In general, I like more simple food, the local food and traditional food, more than the 10 stars. I’ve been to incredible restaurants, but if I had to choose, I would go, for example, to a local pub in the UK, where you have the fireplace and there’s a lady that has prepared a stew that is beautiful. I like more that style.

My family produces wine in Piedmont. My grandfather bought some land at the end of the 19th century. Everybody in the area was making wine, but he was the first one to bottle a specific wine called dolcetto that, before him, you could only buy in big amounts. It started as a little winery, but now is quite big, and it’s very well respected. Every year it’s a different taste, and that is very beautiful. It’s a very special connection that you have with the land, with the wine that comes from there; waiting for the harvest and hoping that it doesn’t rain.

I have quite a collection of teas now. I keep buying new, different flavours to try. My favourite, which I have almost every morning, is an assam from Fortnum & Mason that’s from a little garden called Dikom. Then I also like very much the greens, and Oolong from China, specifically tieguanyin, that’s very good for working, for concentration, for your brain.

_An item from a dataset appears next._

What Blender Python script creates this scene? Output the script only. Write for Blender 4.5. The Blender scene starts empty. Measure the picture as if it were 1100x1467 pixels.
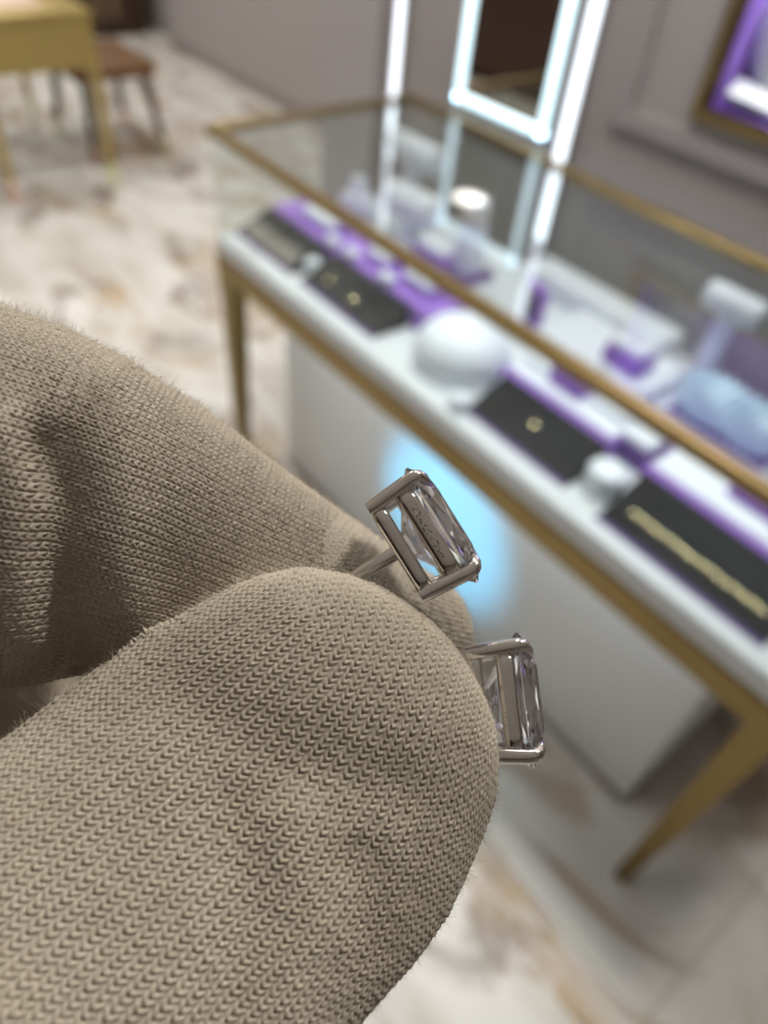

I enjoy very much buying different pans. Sometimes when I finish work and I don’t know what to do, I go to a certain shop and buy a new pan, and I’m very happy. I imagine all the food that I can cook in it.

My favourite things

Food
I have to say bagna cauda. When you are in the countryside, it’s beautiful to have it. It’s very tasty and very specific, and I love it.

Drink
I will go for tea. Even though I like wine, at this time of my life, tea gives me the same wide range of tastes that I can have with wine, but without alcohol.

Place to eat
The last time I was in London, there was a fantastic vegan restaurant called Farmacy in Notting Hill. It had an estate in the countryside where they produced all the vegetables that you could eat there. It’s closed now, unfortunately, but I think they would like to reopen.

Dish to make
Last year I bought a Moroccan tagine and I very much enjoy making a tagine with vegetables or sometimes with fish and all the proper spices, like turmeric. Then, of course, my selection of hot chillies.